What we aim at explaining here is that the foundation of secularism in the Islamic world started from the event of the Saqīfah, and within a century it grounded itself in the Islamic society, and in the highest position as well, being the position of “successor of the Messenger of God (ṣ.a.w.)”. Of course, there were many people who more or less did not care what the caliphs did. They did not really hate the idea of both being a Muslim, praying and fasting, but also sometimes drinking and partying.

 This was even more visible among the younger generation who had not experienced the early era of Islam. They did not have that deep faith or strong belief in the fundamentals, and then having such caliphs allowing them to pursue and satisfy their desires and lusts.

In all of this, there was also the prevailing and widespread financial corruption of the caliphs and their circles. Forty years had not yet passed from the sad demise of the Messenger of God (ṣ.a.w.), and some of the companions of the Prophet (ṣ.a.w.) and important and influential people had accumulated so much wealth that when they died and others wanted to share their wealth, they would break gold bars with axes. Yes, it was not weighed with scales, or grams, because they had hoarded so much gold that they broke them with axes and divide them between the inheritors.

It was not for no reason that when Imām ʿAlī (a.s.) became the caliph, he encountered so many problems. These people who became so rich just thirty years after the Prophet’s death would naturally not compromise or agreew with Imām ʿAlī’s justice.

This is why they began to oppose Imām ʿAlī (a.s.), creating all kinds of problems in front of him and his government.
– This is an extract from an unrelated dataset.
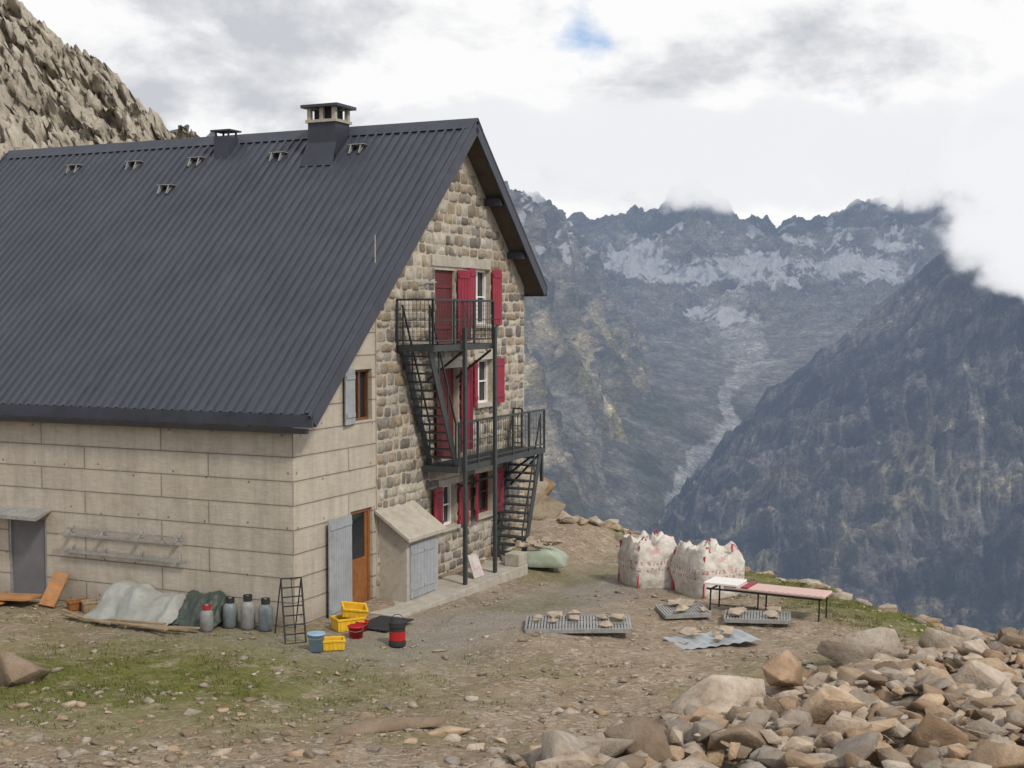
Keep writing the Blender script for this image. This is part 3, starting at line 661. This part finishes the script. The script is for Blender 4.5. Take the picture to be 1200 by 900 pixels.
loft('valley_side_mountain',[back,ridge,mid,foot,foot2],640,400,mat_mountain('hazy_rock_left',16500.,(.27,.335,.46)),dispL,tintL,2)
ridge=[(.106,-.158,5700),(.134,-.130,6150),(.156,-.105,6450),(.166,-.092,6550),(.1935,-.060,6650),(.245,-.0213,6800),(.2903,.0163,6800),(.342,.056,6700),(.387,.092,6400),(.47,.15,5900),(.7,.20,5300)]
foot=[(.088,-.172,5250),(.10,-.178,5150),(.12,-.185,5050),(.135,-.195,4950),(.18,-.212,4700),(.24,-.224,4500),(.30,-.232,4400),(.37,-.240,4250),(.45,-.25,4100),(.6,-.26,3800),(.9,-.28,3500)]
back=[(k*.97+.02,e-.06,s+1500) for k,e,s in ridge]
m1=[((a[0]*a[2]*.5+b[0]*b[2]*.5)/(a[2]*.5+b[2]*.5),(a[1]*a[2]*.53+b[1]*b[2]*.47)/(a[2]*.5+b[2]*.5),a[2]*.5+b[2]*.5) for a,b in zip(ridge,foot)]
foot2=[(k-.01,-.30,s*.84) for k,e,s in foot]
def dispR(G,U,V):
    m=sstep(.9,1.4,V)*sstep(0,900,U);g=ridged(U/520+.35*perlin(V*1.7,U/900),V*.6-U/3500,7,.64)
    G=G.copy();G[...,2]+=(g*150+fbm(U/200,V*5,5)*55)*m;G[...,1]-=g*260*m
    jag=np.exp(-((V-1)/.2)**2)*sstep(0,900,U);G[...,2]+=jag*ridged(U/300,V*0,5,.6)*40;return G
def tintR(G,U,V):
    t=np.clip(.5+1.3*fbm(U/400+4,V*5,6,.6),0,1);c=lerp3((.085,.085,.09),(.26,.245,.23),t)
    g=np.clip(2.2*fbm(U/420+7,V*3.4,6,.6),0,1)*sstep(1.9,2.6,V);c=c*(1-g[...,None])+np.array((.40,.36,.26))*g[...,None]
    s=np.clip(3*ridged(U/90,V*.8+U/2500,4)-1.6,0,1)*(1-sstep(2.6,3,V));c=c*(1+.9*s[...,None])
    f=sstep(2.4,3.1,V)*np.clip(.1+1.5*fbm(U/190+3,V*8,5),0,1);c=c*(1-f[...,None])+np.array((.055,.07,.055))*f[...,None]
    return c
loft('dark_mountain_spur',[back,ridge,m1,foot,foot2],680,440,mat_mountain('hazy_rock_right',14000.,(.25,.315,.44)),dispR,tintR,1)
rg=[(-1.2,.6,190),(-.7,.42,175),(-.5,.31,165),(-.43,.262,160),(-.387,.238,160),(-.348,.2065,160),(-.316,.180,160),(-.29,.164,160),(-.271,.146,160),(-.2548,.130,160),(-.19,.09,160),(-.1,.0,160),(-.02,-.15,160)]
def dispC(G,U,V):
    m=sstep(.2,1.0,V);a=U/16+V*.9
    g=ridged(a,V*1.6-U/40,7,.68);st=np.abs((U/5+V*5+1.5*fbm(U/9,V*4,3))%1-.5)*2
    G=G.copy();G[...,2]+=(g*5-2)*m+ridged(U/5,V*9,5,.65)*1.7*m+st*.7*m;G[...,1]-=g*9*m+3*ridged(U/6,V*7,5,.6)*m;return G
def tintC(G,U,V):
    g=ridged(U/16+V*.9,V*1.6-U/40,7,.68);h=ridged(U/5,V*9,5,.65)
    t=np.clip(.45+.6*g+.7*h,0,1);return lerp3((.38,.37,.37),(1.2,1.17,1.1),t)
mc=mat_rock('cliff_granite',(.22,.20,.175),(.345,.315,.275),(.45,.42,.375),.22,False,1.5)
loft('rocky_cliff',[[(k,e-.2,s*1.3) for k,e,s in rg],rg,[(k,e*.55,s*.8) for k,e,s in rg],[(k,-.09,s*.5) for k,e,s in rg]],900,330,mc,dispC,tintC,1,False)
# ================================================================== CLOUDS (soft volumes)
def cloud(name,loc,rad,dens,L,fscale,bias,gain=3.0,xflat=False,rate=.35):
    ob=MB().box(-1,1,-1,1,-1,1).obj(name,None)
    ob.location=loc;ob.scale=rad
    n=NT(name+'_vapour');tc=n.n('ShaderNodeTexCoord').outputs['Object'];sp=n.n('ShaderNodeSeparateXYZ');n.l(tc,sp.inputs[0])
    ax=n.math('ABSOLUTE',sp.outputs[0]);x2=n.math('POWER',ax,8.0 if xflat else 2.0)
    y2=n.math('MULTIPLY',sp.outputs[1],sp.outputs[1]);z2=n.math('MULTIPLY',sp.outputs[2],sp.outputs[2])
    r=n.math('ADD',n.math('ADD',x2,y2),z2)
    f=n.math('SUBTRACT',1.0,r,clamp=True)
    wv=n.coord('World',(fscale,fscale,fscale*1.35));nz=n.noise(wv,1.0,7,.58)
    d=n.math('ADD',n.math('MULTIPLY',f,.75),n.math('MULTIPLY',n.math('SUBTRACT',nz,.5),2.6));d=n.math('SUBTRACT',d,bias)
    d=n.math('MULTIPLY',n.math('MULTIPLY',d,gain,clamp=True),n.math('MULTIPLY',f,5.0,clamp=True))
    dd=n.math('MULTIPLY',d,dens)
    ab=n.n('ShaderNodeVolumeAbsorption');ab.inputs['Color'].default_value=(0,0,0,1);n.l(dd,ab.inputs['Density'])
    em=n.n('ShaderNodeEmission');em.inputs['Color'].default_value=(.96,.97,1,1);n.l(n.math('MULTIPLY',dd,L),em.inputs['Strength'])
    ad=n.n('ShaderNodeAddShader');n.l(ab.outputs[0],ad.inputs[0]);n.l(em.outputs[0],ad.inputs[1]);n.l(ad.outputs[0],n.out.inputs['Volume'])
    try: n.m.cycles.volume_step_rate=rate
    except Exception: pass
    ob.data.materials.clear();ob.data.materials.append(n.m);return ob
cloud('cloud',(2190,5350,500),(520,420,520),.012,.93,.0036,.16)
cloud('cloud.001',(2050,11150,1340),(3600,650,520),.006,.90,.0016,.20,xflat=True)
# ================================================================== THINGS
M_y=simple('yellow_plastic',(.68,.42,.03),9,.2,.45,.05);M_r=simple('red_plastic',(.40,.02,.02),9,.2,.4,.05);M_b=simple('pale_blue_plastic',(.32,.48,.66),9,.2,.45,.05)
M_gasg=simple('grey_gas_paint',(.235,.24,.24),9,.3,.5,.08,dirt=(.15,.13,.11));M_gasb=simple('blue_grey_gas_paint',(.17,.205,.22),9,.3,.45,.08,dirt=(.13,.115,.10));M_gasr=simple('red_gas_paint',(.35,.04,.04),9,.3,.45,.08)
def bottle(w,o,m1,m2,h=.62,r=.145):
    x,y=W(w,o);e=empty('gas_bottle',(x,y,gz(x,y)))
    MB().lathe((0,0,0),[(r*.85,0),(r*.9,.04),(r,.06),(r,h*.62),(r*.92,h*.74),(r*.6,h*.84),(.05,h*.87)],24).obj('body',m1,e,True)
    c=MB()
    for i in range(12):
        a=i/12*2*math.pi;b=(i+1)/12*2*math.pi
        if i in (0,6): continue
        c.add([(.09*math.cos(a),.09*math.sin(a),h*.84),(.09*math.cos(b),.09*math.sin(b),h*.84),(.09*math.cos(b),.09*math.sin(b),h*1.02),(.09*math.cos(a),.09*math.sin(a),h*1.02)],[(0,1,2,3)])
    c.obj('collar',m2,e);MB().lathe((0,0,h*.85),[(.02,0),(.02,.07),(.035,.075),(.035,.1)],10).obj('valve',M_galv,e)
bottle(-.42,-1.25,M_gasb,M_black,.6);bottle(-.42,-.82,M_gasg,M_black,.68);bottle(-.38,-.42,M_gasb,M_black,.64);bottle(-.85,-1.5,M_gasg,M_gasr,.52,.135)
x,y=-4.15,25.1;e=empty('leaning_metal_rack',(x,y,gz(x,y)),.4);mb=MB()
for a in (-.2,.2): mb.beam((a,0,0),(a,.35,1.2),.03)
for i in range(8):
    t=i/7;mb.beam((-.2,.35*t,1.2*t),(.2,.35*t,1.2*t),.022)
mb.beam((0,0,0),(0,.35,1.2),.015);mb.beam((-.2,.35,1.2),(-.2,.9,0),.02);mb.beam((.2,.35,1.2),(.2,.9,0),.02);mb.obj('frame',M_black,e)
def crate(x,y,rz,a,b,h,mat,name='plastic_crate',z=0):
    e=empty(name,(x,y,gz(x,y)+z),rz);mb=MB();t=.02
    mb.box(-a,a,-b,b,0.01,.03);mb.box(-a,a,-b,-b+t,.03,h);mb.box(-a,a,b-t,b,.03,h);mb.box(-a,-a+t,-b+t,b-t,.03,h);mb.box(a-t,a,-b+t,b-t,.03,h)
    mb.box(-a-.02,a+.02,-b-.02,-b,h-.04,h+.004);mb.box(-a-.02,a+.02,b,b+.02,h-.04,h+.004);mb.box(-a-.02,-a,-b,b,h-.04,h+.004);mb.box(a,a+.02,-b,b,h-.04,h+.004)
    for i in range(5):
        q=-a+a*2*(i+.5)/5;mb.box(q-.01,q+.01,-b-.012,-b,.03,h-.04)
    mb.obj('shell',mat,e,bevel=.006);return e
crate(-3.3,26.3,.5,.28,.2,.26,M_y);c_=crate(-3.2,26.35,.3,.24,.16,.2,M_y,z=.28);c_.rotation_euler=(.25,.15,.3);crate(-3.38,24.75,.2,.2,.15,.2,M_y)
def bucket(x,y,r,h,mat,name='bucket'):
    e=empty(name,(x,y,gz(x,y)));MB().lathe((0,0,0),[(r*.78,0),(r,h),(r*1.06,h),(r*1.06,h-.03),(r*.98,h-.03),(r*.94,h),(r*.75,.02),(.01,.02)],24).obj('pail',mat,e,True)
    mb=MB();P=[(r*math.cos(a),-r*1.05,h-.02-r*.45*math.sin(a)) for a in np.linspace(0,math.pi,9)]
    for a,b in zip(P[:-1],P[1:]): mb.beam(a,b,.008)
    mb.obj('handle',M_galv,e)
bucket(-3.68,24.6,.16,.34,M_b);bucket(-3.05,25.6,.16,.24,M_r);bucket(-3.0,26.2,.12,.2,M_r)
x,y=-2.2,25.1;e=empty('red_canister',(x,y,gz(x,y)));MB().lathe((0,0,0),[(.15,0),(.165,.02),(.165,.09),(.15,.1),(.15,.36),(.165,.37),(.165,.46),(.10,.52),(.04,.54)],22).obj('body',M_black,e)
MB().lathe((0,0,.12),[(.157,0),(.157,.17)],22).obj('red_band',M_r,e)
mb=MB();P=[(.13*math.cos(a),0,.48+.13*math.sin(a)) for a in np.linspace(0,math.pi,9)]
for a,b in zip(P[:-1],P[1:]): mb.beam(a,b,.012)
mb.obj('handle',M_black,e)
x,y=-2.62,26.7;MB().box(-.55,.55,-.4,.4,0,.02).obj('door_mat',M_black,empty('rubber_door_mat',(x,y,gz(x,y)+.05),1.13))
def tarp(name,q0,q1,out,h,mat,seed):
    nu,nv=90,60;u=np.linspace(0,1,nu);v=np.linspace(0,1,nv);V,U=np.meshgrid(v,u,indexing='ij')
    q=q0+(q1-q0)*U;hh=h*(.82+.22*fbm(U*2.2+seed,U*0,2))*np.minimum(1,np.minimum(U,1-U)*6+.3)
    d=.04+out*(V**.9)*(1+.22*fbm(U*3+seed,V*0+2,3))
    z=hh*(1-sstep(.15,.98,V+.12*fbm(U*3+seed,V*2,3)))+.045*ridged(U*3+V*1.5+seed,V*2.5-U*2,4,.5)*(1-V*.6)+.015
    x=CX-d*UX-q*UY;y=CY-d*UY+q*UX
    gridmesh(name,x,y,ground(x,y)+z,mat)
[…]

During the reign of previous caliphs, for years they had absolute control over the Muslim Treasury, without any accountability, resulting in having that much gold they had to break with an axe.
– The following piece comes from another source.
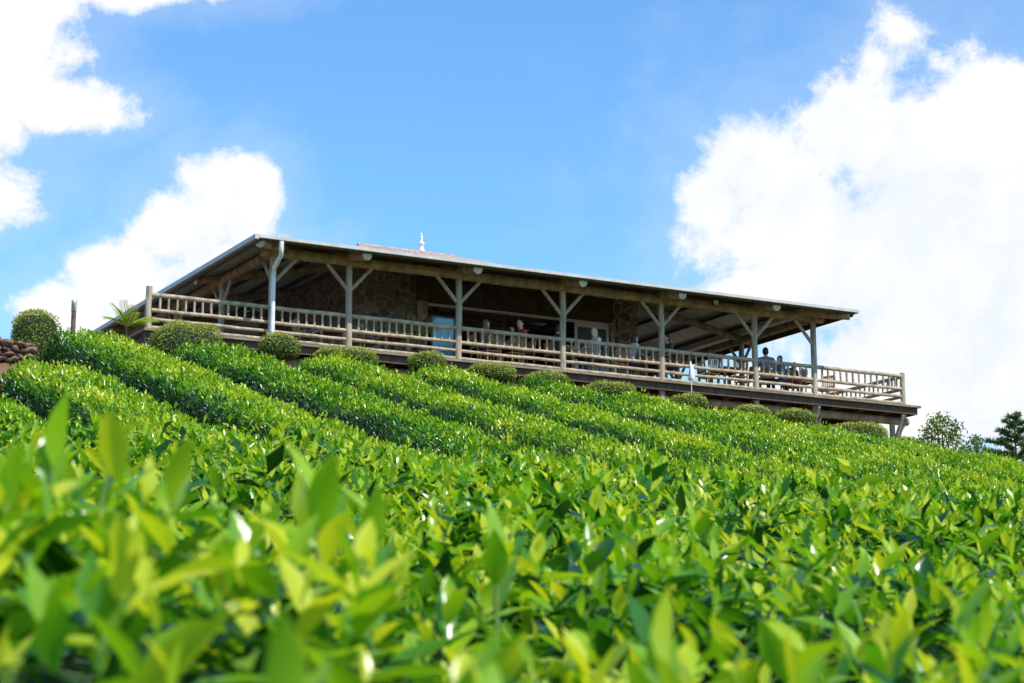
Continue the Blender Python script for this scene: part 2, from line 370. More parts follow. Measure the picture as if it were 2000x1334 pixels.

Now, all of a sudden, they are facing the just and fair caliphate of Imām ʿAlī (a.s.). We know that Imām ʿAlī (a.s.) as the caliph conducted himself in a way that if someone was to visit him for personal matters, he would turn off the candle that was from the Muslim Treasury, and light up his own personal candle, if he had one.
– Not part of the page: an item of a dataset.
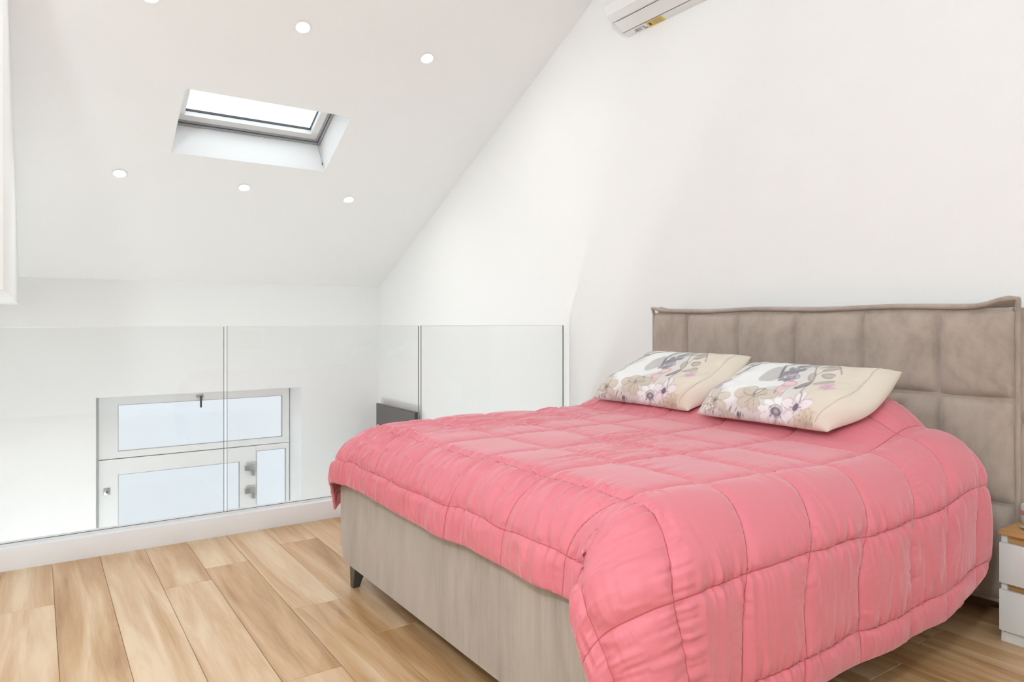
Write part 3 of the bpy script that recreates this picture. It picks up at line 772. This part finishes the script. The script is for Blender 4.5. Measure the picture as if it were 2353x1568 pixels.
# ------------------------------------------------------------------ pillows with printed flowers
CWn, CHn = 660, 440
def paint_print():
    yy, xx = np.mgrid[0:CHn, 0:CWn].astype(float)
    s = xx/CWn; t = 1 - yy/CHn            # t up
    img = np.zeros((CHn, CWn, 3))
    a = sstep(.60, .85, s + .10*(t - .5))
    img[:] = np.array((.68, .665, .64))[None, None]*(1-a[..., None]) + np.array((.72, .64, .54))[None, None]*a[..., None]
    img *= (1 + .03*vnoise(s*9, t*6, 41))[..., None]
    def blend(mask, col, alpha=1.0):
        m = np.clip(mask, 0, 1)[..., None]*alpha
        img[:] = img*(1-m) + np.array(col)*m
    def XY(S_, T_): return (s - S_)*1.5, (t - T_)        # equal units, 1 = pillow height
    def ell(S_, T_, rx, ry, ang, col, alpha=1.0, soft=.012, edge=None):
        dx, dy = XY(S_, T_); c, q = math.cos(ang), math.sin(ang)
        u = (dx*c + dy*q)/rx; v = (-dx*q + dy*c)/ry
        d = (np.hypot(u, v) - 1)*min(rx, ry)
        blend(sstep(soft, -soft, d), col, alpha)
        if edge: blend(np.exp(-(d/.006)**2), edge, .8)
    def petal(S_, T_, L_, w, ang, col, alpha=1.0, edge=None, soft=.008):
        dx, dy = XY(S_, T_); c, q = math.cos(ang), math.sin(ang)
        u = (dx*c + dy*q)/L_; v = (-dx*q + dy*c)
        wid = w*np.sqrt(np.clip(np.sin(np.clip(u, 0, 1)*math.pi), 0, 1))*(.55 + .6*np.clip(u, 0, 1))
        d = np.where((u > 0) & (u < 1), np.abs(v) - wid, .1)
        blend(sstep(soft, -soft, d), col, alpha)
        if edge: blend(np.exp(-(d/.005)**2)*((u > 0) & (u < 1)), edge, .75)
    def line(pts, w, col, alpha=1.0):
        d = np.full_like(s, 9.0)
        for (a0, b0), (a1, b1) in zip(pts, pts[1:]):
            ax, ay = (a1 - a0)*1.5, b1 - b0; dx, dy = XY(a0, b0)
            k = np.clip((dx*ax + dy*ay)/(ax*ax + ay*ay + 1e-12), 0, 1)
            d = np.minimum(d, np.hypot(dx - k*ax, dy - k*ay))
        blend(sstep(w*1.3, w*.5, d), col, alpha)
    grey, dark, white = (.27, .25, .27), (.10, .09, .10), (.84, .84, .83)
    mauve, plum, pink, beige, taupe = (.50, .38, .46), (.20, .15, .19), (.80, .46, .46), (.62, .54, .42), (.40, .34, .27)
    # white bird-like washes
    ell(.29, .62, .22, .20, .25, white, .9, .03); ell(.27, .36, .20, .10, .9, white, .8, .03)
    ell(.47, .60, .24, .07, .55, white, .85, .02); ell(.30, .88, .17, .07, .25, white, .85, .02)
    ell(.15, .50, .12, .05, .3, white, .6, .03)
    ell(.395, .755, .105, .115, .2, (.52, .51, .50), .95, .008)
    # twigs and leaves
    line([(.118, .727), (.168, .837), (.214, .92), (.274, .944), (.32, .955)], .011, dark, .85); line([(.13, .80), (.19, .87)], .006, grey, .8)
    for S_, T_, an in ((.09, .86, .35), (.11, .91, .2), (.045, .89, .6), (.13, .86, .1), (.06, .93, .3)): petal(S_, T_, .11, .013, an, grey, .9)
    line([(.476, .74), (.43, .84), (.418, .896), (.447, .964), (.479, .98)], .015, dark, .8); line([(.45, .91), (.52, .985)], .007, grey)
    # lilac lily at the left edge
    for an in (.2, .7, 1.2, 1.9, 2.6, 3.4): petal(.040, .47, .17, .032, an, mauve, .9, plum)
    petal(.030, .63, .13, .024, .9, plum, .9); petal(.075, .54, .15, .020, 1.0, mauve, .9, grey); petal(.105, .53, .13, .014, .9, grey, .8)
    line([(.05, .46), (.06, .32), (.05, .22)], .005, grey); line([(.08, .72), (.16, .80)], .006, grey, .6)
    for S_, T_ in ((.02, .36), (.05, .28), (.02, .20), (.07, .22)): petal(S_, T_, .11, .014, 1.9, (.42, .42, .45), .8)
    # beige blossom
    for k in range(5): petal(.155, .27, .20, .070, k*1.257 + .5, (.60, .53, .42), .75, (.30, .26, .20))
    for k in range(9): line([(.155, .27), (.155 + .035*math.cos(k*.7), .27 + .055*math.sin(k*.7))], .0042, dark, .9)
    rg_ = np.random.RandomState(3)
    for _ in range(110): ell(.115 + rg_.normal(0, .032), .14 + rg_.normal(0, .06), .008, .006, 0, (.22, .18, .13) if rg_.rand() < .45 else white, .85, .003)
    line([(.312, .046), (.287, .129), (.304, .206)], .007, dark, .85); line([(.335, .13), (.352, .20)], .006, dark, .8)
    for _ in range(70): ell(.37 + rg_.normal(0, .016), .075 + rg_.normal(0, .035), .007, .006, 0, dark if rg_.rand() < .6 else beige, .9, .003)
    for k in range(6): petal(.20 + .035*k, .00, .13, .030, .8 + .35*k, (.62, .57, .48), .5, taupe)
    # trumpet blossom
    for an, L_ in ((3.0, .24), (2.3, .18), (.35, .24), (3.9, .22), (4.9, .22), (1.1, .14)): petal(.462, .365, L_, .080, an, (.57, .50, .39), .75, (.33, .28, .22))
    for an in (3.0, .35, 4.1, 4.9): line([(.462, .365), (.462 + .09*math.cos(an), .365 + .13*math.sin(an))], .0035, grey)
    ell(.478, .44, .060, .022, .9, (.72, .68, .60), .85, .006, dark)
    # white anemone
    for k in range(9): petal(.647, .185, .205, .060, k*.698 + .2, white, .97, (.50, .49, .50))
    ell(.647, .180, .062, .066, 0, (.20, .16, .20), .95, .01); ell(.647, .188, .026, .026, 0, (.50, .45, .46), .9, .01)
    for k in range(26):
        an = k*.2417; ell(.647 + .052*math.cos(an), .180 + .090*math.sin(an), .008, .008, 0, dark, .9, .003)
    # pale pink cosmos
    for k in range(5): petal(.802, .285, .20, .070, k*1.257 + .35, (.82, .76, .77), .97, (.36, .30, .34))
    ell(.802, .285, .042, .046, 0, (.14, .10, .14), .95, .008)
    for k in range(10): line([(.802, .285), (.802 + .058*math.cos(k*.63), .285 + .088*math.sin(k*.63))], .0035, plum, .85)
    line([(.825, .34), (.79, .45), (.759, .485)], .007, grey)
    # big cream flower at the lower right
    for k in range(7): petal(.955, .05, .24, .06, .9 + k*.42, (.64, .56, .43), .75, (.34, .28, .2))
    for k in range(16): line([(.955, .03), (.955 + .12*math.cos(.6 + k*.14), .03 + .18*math.sin(.6 + k*.14))], .0032, (.36, .30, .22), .75)
    for S_, T_, an in ((.57, .06, -.4), (.66, .05, -.9), (.74, .08, -.5), (.50, .08, -2.2), (.83, .06, -1.8)): petal(S_, T_, .12, .028, an, (.56, .49, .42), .6, taupe)
    # hydrangea head
    for _ in range(34):
        S_, T_ = .532 + rg_.normal(0, .020), .79 + rg_.normal(0, .055)
        petal(S_, T_, rg_.uniform(.05, .09), .022, rg_.uniform(0, 6.28), (.27, .24, .28) if rg_.rand() < .65 else (.50, .44, .48), .9, grey)
    for k in range(8): petal(.545 + .012*k, .87 + .014*k, .075, .013, .7 + .12*k, (.42, .39, .41), .8)
    line([(.54, .80), (.60, .93), (.66, .99)], .005, grey, .7)
    # poppies in pink line
    ell(.595, .645, .058, .055, .4, pink, .55, .02, (.60, .24, .27)); ell(.578, .548, .045, .075, .2, (.82, .55, .55), .5, .02, (.66, .36, .38))
    line([(.585, .44), (.568, .54), (.585, .60)], .005, dark, .8); line([(.615, .62), (.64, .48), (.64, .38)], .004, taupe)
    ell(.625, .445, .026, .026, 0, pink, .7, .006, (.6, .3, .3))
    # bud, stem, leaves
    ell(.705, .615, .044, .075, -.3, (.25, .21, .24), .92, .006, dark); line([(.69, .58), (.72, .67)], .006, (.55, .48, .5))
    line([(.759, .485), (.742, .60), (.731, .682), (.69, .80), (.644, .879), (.62, .93)], .007, (.32, .28, .25)); line([(.70, .77), (.715, .84), (.74, .90)], .006, taupe)
    for S_, T_, an, L_ in ((.725, .70, 2.3, .16), (.71, .85, .45, .14), (.735, .80, -.1, .13), (.63, .90, 2.0, .10), (.75, .665, .35, .17), (.66, .90, .3, .15)): petal(S_, T_, L_, .032, an, (.46, .42, .38), .88, (.2, .18, .17))
    # thistle
    for k in range(60):
        an = rg_.uniform(0, 6.28); L_ = rg_.uniform(.03, .085)
        line([(.862, .616), (.862 + L_/1.5*math.cos(an), .616 + L_*math.sin(an))], .004, (.62, .38, .50), .8)
    line([(.70, .985), (.74, .965), (.798, .902), (.845, .828)], .006, grey, .85)
    return np.clip(img, 0, 1)
PRINT = paint_print()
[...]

Let’s open our eyes and see how different these two paths are. One pillaged and violated the Muslim Treasury, breaking gold between them with axes, and the other was meticulously careful about which candle to use, and just for an hour or less.

We can also see this kind of corruption and financial negligence in current Islamic countries. Some have accumulated so much wealth that they can even start up their own private banks. This is at a time where even government bodies do not have that much revenue to establish a bank, due to lack of funds. Where does this wealth come from? How did they acquire such astronomic and limitless wealth? By their own effort, with sweat and blood, or inheritance from their father?


[1] Ibn Ḥanbal, Musnad Aḥmad ibn Ḥanbal, vol. 4, p. 281. Al-Mufīd, Kitāb al-Irshād, p. 94. Biḥār al-Anwār, vol. 21, p. 387.

[2] There are more than one case of this being recorded in the history of Umayyad and Abbasid caliphs, in particular al-Walīd ibn Yazīd and also al-Amīn. For details about caliphs and indulging in wine pools, see: Steven Judd, Reinterpreting al-Walīd b. Yazīd, in Journal of the American Oriental Society, (Jul. – Sep., 2008), pp. 439-458.